Seraphim Trio
Church of the Resurrection
Sunday 11 March 2018
If I believed in hell I’d be worried at saying this but the
bushfires that ripped through Macedon in 1983 did one good thing. They cleared
the block for the construction of a superb new building: The Church of the
Resurrection. The building has a billion* dollar Leonard French stained glass
window and acoustics that are absolutely ideal for chamber music.
Add the Seraphim Trio and you have a world-standard
concert. And the delight is that it’s all tucked away in a tiny Anglican
church, capacity about 150, in a tiny town 60km from The Smoke.
The building has a red brick floor, timber and glass walls
and a soaring, multi-faceted timber roof. It’s the roof that reflects the sound
across and out so that a piano trio sounds like a sextet – at least. On Sunday
it had to deal with an unusually good concert grand, three
international-standard concert musicians and a program that, to quote Tim
Cello, evolved over the three trios of the afternoon to become superbly
cello-esque.
That beautiful timber roof immediately fell in love with
Tim’s cello. It was very, very respectful of Anna’s piano. It simply sparkled at
the thought of Helen’s violin. Make that two of each as the acoustics of the
ceiling played with the sound and we had a mini piano concerto.

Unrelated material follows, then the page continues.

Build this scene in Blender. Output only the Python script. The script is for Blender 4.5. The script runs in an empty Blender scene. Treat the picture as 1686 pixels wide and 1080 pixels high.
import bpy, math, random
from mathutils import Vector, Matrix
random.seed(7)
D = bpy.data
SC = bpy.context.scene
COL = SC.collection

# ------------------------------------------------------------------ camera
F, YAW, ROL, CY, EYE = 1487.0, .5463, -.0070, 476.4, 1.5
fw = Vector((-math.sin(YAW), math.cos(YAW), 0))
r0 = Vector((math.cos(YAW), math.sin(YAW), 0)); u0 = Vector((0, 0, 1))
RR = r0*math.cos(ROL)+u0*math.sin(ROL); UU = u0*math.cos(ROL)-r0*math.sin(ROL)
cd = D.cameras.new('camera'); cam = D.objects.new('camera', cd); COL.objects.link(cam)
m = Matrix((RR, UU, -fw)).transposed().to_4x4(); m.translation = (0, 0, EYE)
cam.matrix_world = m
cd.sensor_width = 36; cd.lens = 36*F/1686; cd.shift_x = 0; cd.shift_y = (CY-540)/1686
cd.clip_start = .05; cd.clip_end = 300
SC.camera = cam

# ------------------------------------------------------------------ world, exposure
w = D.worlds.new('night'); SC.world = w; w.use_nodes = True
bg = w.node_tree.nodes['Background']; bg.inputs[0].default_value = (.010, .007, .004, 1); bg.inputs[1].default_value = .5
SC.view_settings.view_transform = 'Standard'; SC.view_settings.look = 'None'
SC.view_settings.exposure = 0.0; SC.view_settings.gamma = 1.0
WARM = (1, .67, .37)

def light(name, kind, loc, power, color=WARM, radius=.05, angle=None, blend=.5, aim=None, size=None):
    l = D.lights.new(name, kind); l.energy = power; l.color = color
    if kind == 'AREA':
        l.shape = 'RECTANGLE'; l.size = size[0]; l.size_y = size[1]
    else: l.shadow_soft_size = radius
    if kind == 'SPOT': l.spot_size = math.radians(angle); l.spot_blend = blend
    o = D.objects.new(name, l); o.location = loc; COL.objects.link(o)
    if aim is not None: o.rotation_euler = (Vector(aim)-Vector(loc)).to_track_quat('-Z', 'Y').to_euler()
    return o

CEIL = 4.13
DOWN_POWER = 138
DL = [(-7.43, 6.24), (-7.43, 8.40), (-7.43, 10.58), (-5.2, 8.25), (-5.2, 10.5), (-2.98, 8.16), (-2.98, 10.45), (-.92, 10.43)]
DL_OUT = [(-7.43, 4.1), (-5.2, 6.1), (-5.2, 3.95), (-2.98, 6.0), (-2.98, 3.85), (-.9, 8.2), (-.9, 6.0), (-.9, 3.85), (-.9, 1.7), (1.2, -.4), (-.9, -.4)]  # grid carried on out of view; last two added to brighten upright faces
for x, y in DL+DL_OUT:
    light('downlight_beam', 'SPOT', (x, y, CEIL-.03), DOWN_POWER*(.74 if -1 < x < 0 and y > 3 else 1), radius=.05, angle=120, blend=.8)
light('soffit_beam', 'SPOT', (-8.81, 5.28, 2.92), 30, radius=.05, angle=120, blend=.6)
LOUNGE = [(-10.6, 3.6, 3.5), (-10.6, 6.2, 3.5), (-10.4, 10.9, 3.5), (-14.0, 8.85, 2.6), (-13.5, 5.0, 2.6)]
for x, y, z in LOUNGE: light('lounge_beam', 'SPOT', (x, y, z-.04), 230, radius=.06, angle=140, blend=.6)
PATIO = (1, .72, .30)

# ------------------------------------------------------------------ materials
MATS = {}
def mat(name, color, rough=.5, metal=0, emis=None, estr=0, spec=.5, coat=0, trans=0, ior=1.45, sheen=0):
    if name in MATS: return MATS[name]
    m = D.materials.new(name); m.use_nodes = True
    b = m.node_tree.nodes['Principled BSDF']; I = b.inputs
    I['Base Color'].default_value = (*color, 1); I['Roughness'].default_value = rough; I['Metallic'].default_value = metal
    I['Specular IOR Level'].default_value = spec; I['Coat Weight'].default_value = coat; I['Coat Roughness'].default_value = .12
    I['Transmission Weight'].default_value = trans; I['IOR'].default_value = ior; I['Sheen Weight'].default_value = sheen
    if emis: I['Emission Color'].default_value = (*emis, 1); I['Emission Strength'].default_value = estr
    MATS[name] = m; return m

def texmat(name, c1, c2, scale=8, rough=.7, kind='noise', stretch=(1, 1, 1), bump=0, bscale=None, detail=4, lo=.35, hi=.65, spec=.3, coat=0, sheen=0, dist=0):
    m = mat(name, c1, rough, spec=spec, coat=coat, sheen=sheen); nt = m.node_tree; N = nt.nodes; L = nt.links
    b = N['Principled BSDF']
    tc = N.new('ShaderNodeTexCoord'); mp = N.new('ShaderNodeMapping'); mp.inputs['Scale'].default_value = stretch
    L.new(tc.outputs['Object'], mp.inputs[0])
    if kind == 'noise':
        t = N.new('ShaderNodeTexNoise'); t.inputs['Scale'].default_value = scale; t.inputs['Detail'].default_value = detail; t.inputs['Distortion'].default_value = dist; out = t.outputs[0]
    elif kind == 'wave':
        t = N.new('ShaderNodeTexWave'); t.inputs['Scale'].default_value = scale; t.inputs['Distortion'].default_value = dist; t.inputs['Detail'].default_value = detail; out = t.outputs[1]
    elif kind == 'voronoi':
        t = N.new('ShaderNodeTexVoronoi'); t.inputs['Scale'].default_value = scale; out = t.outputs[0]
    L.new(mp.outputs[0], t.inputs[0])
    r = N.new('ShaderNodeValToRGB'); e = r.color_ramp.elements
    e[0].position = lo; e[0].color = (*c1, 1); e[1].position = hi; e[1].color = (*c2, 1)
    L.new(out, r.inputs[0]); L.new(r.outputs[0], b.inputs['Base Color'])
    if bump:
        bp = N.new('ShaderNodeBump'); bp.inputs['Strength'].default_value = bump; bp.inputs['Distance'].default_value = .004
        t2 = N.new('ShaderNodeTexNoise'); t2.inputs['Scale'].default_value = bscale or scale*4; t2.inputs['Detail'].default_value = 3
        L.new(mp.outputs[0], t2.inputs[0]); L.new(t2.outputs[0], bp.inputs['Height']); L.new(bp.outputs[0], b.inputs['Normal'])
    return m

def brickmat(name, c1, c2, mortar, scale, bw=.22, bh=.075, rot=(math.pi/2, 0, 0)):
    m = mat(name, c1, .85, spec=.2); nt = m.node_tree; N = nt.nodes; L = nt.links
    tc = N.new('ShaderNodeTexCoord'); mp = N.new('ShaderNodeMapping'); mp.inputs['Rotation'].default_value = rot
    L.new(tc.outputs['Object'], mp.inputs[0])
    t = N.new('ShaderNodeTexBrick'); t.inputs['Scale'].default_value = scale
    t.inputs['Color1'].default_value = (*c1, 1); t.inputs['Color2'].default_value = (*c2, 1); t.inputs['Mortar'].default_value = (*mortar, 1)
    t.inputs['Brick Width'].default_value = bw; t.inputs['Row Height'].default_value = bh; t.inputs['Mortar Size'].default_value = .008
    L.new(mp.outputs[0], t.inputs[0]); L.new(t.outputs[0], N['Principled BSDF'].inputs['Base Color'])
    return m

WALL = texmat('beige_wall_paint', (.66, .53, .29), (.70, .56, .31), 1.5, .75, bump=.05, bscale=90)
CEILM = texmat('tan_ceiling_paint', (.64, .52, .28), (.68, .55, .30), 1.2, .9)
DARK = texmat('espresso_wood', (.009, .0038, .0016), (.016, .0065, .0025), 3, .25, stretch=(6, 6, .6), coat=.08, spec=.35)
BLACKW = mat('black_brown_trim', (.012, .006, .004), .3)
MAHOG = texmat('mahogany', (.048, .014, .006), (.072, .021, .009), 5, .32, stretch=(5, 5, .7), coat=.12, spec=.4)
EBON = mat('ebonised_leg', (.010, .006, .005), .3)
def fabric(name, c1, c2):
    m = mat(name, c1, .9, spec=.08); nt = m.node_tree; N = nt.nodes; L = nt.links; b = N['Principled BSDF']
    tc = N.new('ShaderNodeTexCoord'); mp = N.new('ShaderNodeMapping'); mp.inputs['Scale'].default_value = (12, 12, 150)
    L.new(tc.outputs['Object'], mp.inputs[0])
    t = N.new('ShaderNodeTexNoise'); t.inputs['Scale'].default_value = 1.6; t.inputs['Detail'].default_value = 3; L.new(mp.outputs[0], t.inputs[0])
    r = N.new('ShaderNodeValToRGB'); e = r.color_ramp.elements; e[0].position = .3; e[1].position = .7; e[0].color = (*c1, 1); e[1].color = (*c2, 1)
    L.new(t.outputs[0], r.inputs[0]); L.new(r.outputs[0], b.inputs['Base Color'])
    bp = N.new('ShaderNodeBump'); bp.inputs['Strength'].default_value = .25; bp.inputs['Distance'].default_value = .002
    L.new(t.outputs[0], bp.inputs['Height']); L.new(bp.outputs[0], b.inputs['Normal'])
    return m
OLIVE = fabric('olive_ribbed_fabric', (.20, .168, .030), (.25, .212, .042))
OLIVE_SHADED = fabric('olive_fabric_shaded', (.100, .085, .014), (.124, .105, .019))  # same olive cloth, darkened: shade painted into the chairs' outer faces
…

The program began with some (at first glance) light-hearted
Mozart written in 1786 when he was 30. It was cast as a trio but it was really
piano (or piano ancestor) with a couple of strings. This was Anna’s first and
final chance at being lead instrument so she grabbed it with both hands
(sorry!) and made it sparkle. Anna was clearly able to get into young Wolfgang’s
head.
Ten years later, in 1797, young (he was 27) Beethoven wrote a
piano trio, his first, that makes a mockery of the ‘this is serious stuff and
it must be played in white tie and tails; no smiling’ syndrome. In it, the
strings are beginning to put the piano in its place as equal rather than
superior instrument. Could the trio let their hair down enough to find the
working-class humour in the last movement: nine variations on "Pria ch'io l'impegno" or, prosaically,
"Before I go to work I need to get some tucker into me.” (fair enough)
Yes, they could! This is a group who knows (Helen summarised the idea in the
introduction) they are not front and centre; it’s not even the place for the
composer; it’s the place for the music. At some point in the variations of the
tune whistled in the lanes, a cockatoo (aptly name Cacatua) screeched. It wasn’t out of place.
Helen had heard Anne Sofie von Otter singing Schubert; "The music is even more important than the composer - and certainly more important than the performer." |
But then, with Schubert’s Piano Trio No 1 in B flat major
death stared us in the face. He wrote it in 1827. He died on 19 November 1828. I
think it’s death and defiance in equal quantities. Writing that knowing you
have months at the most to live would have been hell on earth. Getting it out
and making it work as music that hits us in the gut is much more difficult. It
needs mature musical minds that have dissected it, thought about each phrase
and put it all back together into a coherent whole. Audience comment said they
nailed it!
Friends of Music at Resurrection curate Music at
Resurrection. They, including Dianne Gome (organ recital on 23 September) and
Elaine Smith, have extracted a promise from Seraphim to present an annual
recital that Elaine underwrites in tribute to her late husband.
I would be glad to be remembered in a similar way.